• [Stated problem]: The listing below contains a span that opens with the line containing "by 2212 pixels." and closes with the line containing "tag(th, 'short dark". Return that span exactly.

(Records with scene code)
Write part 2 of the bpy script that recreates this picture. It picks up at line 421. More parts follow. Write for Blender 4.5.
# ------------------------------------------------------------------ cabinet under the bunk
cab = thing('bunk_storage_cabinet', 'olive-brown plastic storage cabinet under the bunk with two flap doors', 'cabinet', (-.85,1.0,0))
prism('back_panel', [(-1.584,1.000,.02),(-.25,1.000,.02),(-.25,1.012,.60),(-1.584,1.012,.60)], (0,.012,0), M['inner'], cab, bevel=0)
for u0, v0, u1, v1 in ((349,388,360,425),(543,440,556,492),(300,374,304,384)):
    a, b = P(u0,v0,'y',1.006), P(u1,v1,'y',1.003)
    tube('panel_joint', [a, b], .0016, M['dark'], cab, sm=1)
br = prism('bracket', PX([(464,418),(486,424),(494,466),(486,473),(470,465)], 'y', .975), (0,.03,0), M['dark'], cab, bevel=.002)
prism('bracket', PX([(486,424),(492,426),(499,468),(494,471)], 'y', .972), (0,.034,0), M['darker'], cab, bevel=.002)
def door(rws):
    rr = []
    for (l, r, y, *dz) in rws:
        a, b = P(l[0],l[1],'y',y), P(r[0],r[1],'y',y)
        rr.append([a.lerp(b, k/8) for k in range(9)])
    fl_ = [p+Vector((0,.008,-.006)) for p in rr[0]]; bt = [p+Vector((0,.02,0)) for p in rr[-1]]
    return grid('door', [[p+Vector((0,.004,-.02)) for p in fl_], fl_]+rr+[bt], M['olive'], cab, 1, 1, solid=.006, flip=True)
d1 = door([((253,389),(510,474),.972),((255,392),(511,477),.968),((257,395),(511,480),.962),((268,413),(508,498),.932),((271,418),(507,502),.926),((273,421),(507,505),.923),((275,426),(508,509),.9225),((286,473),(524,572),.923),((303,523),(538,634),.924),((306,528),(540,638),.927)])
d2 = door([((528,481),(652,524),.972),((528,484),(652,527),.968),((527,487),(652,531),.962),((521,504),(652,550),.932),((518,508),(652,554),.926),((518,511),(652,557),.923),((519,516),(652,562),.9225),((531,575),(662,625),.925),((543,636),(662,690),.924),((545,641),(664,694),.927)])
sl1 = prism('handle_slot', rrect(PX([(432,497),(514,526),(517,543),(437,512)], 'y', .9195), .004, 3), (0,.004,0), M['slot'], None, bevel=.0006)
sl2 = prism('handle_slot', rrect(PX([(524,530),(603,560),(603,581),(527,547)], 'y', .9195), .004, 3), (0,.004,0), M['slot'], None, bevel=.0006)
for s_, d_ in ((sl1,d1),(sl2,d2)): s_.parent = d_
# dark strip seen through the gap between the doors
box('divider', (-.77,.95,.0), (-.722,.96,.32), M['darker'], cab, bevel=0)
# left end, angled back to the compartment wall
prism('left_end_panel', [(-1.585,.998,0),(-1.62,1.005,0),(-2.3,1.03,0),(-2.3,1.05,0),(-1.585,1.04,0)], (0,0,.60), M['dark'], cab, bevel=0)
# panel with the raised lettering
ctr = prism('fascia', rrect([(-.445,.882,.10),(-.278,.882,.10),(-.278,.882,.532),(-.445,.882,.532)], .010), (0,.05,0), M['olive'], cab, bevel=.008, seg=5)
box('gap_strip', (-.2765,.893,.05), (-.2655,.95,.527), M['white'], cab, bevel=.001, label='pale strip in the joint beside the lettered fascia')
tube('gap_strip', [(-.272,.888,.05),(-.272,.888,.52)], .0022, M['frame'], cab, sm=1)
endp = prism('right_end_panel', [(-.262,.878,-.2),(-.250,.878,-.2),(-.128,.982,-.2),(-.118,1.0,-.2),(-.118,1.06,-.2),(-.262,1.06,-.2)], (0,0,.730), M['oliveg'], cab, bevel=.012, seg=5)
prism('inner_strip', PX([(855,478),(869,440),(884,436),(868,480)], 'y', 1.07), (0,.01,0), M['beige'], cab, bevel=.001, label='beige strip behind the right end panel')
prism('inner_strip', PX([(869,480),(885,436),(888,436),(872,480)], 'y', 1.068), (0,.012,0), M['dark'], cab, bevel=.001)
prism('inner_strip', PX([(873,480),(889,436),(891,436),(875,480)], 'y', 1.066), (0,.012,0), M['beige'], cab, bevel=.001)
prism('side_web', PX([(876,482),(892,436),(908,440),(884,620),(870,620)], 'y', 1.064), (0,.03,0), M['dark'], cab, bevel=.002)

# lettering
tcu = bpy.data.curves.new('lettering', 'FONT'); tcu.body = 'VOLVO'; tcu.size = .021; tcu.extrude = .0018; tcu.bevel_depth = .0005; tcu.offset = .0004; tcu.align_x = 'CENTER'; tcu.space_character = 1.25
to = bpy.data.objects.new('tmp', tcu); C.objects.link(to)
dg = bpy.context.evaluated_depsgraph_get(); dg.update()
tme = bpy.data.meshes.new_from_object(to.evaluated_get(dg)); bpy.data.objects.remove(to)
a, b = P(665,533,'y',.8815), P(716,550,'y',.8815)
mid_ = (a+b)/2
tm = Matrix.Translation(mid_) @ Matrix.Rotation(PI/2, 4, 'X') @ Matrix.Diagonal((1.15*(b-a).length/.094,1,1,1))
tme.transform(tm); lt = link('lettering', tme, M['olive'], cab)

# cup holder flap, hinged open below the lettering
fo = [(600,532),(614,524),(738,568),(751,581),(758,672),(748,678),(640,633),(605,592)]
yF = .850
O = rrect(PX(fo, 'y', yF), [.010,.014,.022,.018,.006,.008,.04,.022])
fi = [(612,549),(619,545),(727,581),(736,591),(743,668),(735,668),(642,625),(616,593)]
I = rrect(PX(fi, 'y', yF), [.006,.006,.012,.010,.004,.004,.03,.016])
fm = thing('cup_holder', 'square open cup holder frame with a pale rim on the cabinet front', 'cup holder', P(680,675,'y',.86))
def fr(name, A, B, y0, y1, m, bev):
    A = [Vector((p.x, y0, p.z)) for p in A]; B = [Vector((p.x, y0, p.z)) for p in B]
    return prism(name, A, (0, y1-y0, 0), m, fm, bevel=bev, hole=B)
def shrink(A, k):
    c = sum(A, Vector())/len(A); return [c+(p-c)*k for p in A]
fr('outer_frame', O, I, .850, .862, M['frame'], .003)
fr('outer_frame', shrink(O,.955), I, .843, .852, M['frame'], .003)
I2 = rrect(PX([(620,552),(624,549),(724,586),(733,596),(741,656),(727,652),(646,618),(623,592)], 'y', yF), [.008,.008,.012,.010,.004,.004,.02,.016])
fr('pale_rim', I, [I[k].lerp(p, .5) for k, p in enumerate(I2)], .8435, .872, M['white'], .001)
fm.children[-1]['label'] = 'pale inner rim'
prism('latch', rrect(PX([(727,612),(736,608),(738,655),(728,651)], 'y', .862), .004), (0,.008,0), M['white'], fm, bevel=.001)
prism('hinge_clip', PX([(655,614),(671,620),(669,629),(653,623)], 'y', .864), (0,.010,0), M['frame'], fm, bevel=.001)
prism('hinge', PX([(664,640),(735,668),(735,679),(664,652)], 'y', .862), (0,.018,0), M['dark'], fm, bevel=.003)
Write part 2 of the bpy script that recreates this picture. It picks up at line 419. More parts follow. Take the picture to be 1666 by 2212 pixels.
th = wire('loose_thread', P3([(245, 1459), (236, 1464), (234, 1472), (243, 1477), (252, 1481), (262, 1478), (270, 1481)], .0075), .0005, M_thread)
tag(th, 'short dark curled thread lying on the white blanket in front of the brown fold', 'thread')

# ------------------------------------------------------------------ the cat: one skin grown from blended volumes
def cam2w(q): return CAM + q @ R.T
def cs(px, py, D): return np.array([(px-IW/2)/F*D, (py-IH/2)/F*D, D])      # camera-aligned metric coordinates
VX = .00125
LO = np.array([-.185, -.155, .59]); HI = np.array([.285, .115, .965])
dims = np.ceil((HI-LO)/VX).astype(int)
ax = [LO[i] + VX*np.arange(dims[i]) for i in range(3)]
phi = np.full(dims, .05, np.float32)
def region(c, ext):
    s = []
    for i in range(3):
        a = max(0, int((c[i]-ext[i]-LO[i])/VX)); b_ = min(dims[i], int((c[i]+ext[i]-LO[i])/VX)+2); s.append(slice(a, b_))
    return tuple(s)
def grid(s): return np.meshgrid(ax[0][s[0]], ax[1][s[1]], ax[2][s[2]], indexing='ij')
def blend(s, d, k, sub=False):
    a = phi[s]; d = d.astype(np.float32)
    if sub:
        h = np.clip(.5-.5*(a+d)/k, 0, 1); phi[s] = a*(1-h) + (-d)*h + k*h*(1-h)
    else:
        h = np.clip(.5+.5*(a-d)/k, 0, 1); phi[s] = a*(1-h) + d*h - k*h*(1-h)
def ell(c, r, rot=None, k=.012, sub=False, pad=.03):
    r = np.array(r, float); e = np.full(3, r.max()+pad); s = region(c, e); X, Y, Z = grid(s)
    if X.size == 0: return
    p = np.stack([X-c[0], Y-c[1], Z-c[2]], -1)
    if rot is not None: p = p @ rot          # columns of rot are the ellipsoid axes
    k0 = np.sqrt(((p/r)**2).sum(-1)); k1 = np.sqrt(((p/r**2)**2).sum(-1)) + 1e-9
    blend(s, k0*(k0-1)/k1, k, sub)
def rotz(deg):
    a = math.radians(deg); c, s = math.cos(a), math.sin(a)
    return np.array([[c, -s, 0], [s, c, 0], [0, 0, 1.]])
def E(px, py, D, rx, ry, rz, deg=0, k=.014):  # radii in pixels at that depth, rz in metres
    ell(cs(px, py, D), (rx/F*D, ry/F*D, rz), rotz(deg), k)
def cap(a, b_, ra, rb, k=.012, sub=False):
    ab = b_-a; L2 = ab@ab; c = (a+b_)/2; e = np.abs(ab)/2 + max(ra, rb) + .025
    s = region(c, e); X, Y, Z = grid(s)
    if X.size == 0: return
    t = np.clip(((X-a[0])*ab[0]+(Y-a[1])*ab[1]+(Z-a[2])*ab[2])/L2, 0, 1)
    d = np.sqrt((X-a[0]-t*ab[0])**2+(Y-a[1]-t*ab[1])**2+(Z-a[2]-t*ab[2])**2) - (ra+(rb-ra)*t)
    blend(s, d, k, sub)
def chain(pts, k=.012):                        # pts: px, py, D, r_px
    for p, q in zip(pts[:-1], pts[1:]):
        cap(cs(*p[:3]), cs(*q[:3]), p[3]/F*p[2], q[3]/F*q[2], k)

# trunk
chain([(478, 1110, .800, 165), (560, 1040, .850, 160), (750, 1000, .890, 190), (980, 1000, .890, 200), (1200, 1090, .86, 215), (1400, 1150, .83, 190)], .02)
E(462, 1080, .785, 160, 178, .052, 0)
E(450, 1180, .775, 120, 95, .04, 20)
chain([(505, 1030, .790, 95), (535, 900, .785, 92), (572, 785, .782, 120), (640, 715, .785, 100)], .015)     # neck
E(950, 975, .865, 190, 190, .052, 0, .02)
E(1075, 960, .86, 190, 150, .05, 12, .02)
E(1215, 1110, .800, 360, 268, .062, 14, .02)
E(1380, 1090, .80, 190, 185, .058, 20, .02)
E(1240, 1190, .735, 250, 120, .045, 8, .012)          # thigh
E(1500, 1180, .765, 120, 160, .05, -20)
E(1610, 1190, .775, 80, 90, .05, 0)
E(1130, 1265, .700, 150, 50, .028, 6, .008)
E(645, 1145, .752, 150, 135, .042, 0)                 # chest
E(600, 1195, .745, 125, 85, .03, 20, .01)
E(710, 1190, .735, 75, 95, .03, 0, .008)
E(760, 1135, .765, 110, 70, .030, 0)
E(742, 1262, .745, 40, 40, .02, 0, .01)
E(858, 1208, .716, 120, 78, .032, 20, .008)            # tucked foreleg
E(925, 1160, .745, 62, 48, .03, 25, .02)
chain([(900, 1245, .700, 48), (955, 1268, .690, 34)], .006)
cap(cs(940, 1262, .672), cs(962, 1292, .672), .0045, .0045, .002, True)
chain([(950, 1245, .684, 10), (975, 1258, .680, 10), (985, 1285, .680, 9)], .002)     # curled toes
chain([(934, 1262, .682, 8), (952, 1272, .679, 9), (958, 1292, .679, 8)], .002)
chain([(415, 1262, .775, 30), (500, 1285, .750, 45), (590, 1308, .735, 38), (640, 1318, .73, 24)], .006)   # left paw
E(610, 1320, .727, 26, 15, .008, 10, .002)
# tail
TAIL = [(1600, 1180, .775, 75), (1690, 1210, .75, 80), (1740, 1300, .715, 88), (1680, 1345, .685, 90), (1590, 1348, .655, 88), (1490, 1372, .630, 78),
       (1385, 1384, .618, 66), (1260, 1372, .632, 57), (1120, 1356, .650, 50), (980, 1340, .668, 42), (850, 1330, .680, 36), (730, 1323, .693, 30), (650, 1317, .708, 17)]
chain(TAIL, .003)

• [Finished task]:
Write part 2 of the bpy script that recreates this picture. It picks up at line 419. More parts follow. Take the picture to be 1666 by 2212 pixels.
th = wire('loose_thread', P3([(245, 1459), (236, 1464), (234, 1472), (243, 1477), (252, 1481), (262, 1478), (270, 1481)], .0075), .0005, M_thread)
tag(th, 'short dark curled thread lying on the white blanket in front of the brown fold', 'thread')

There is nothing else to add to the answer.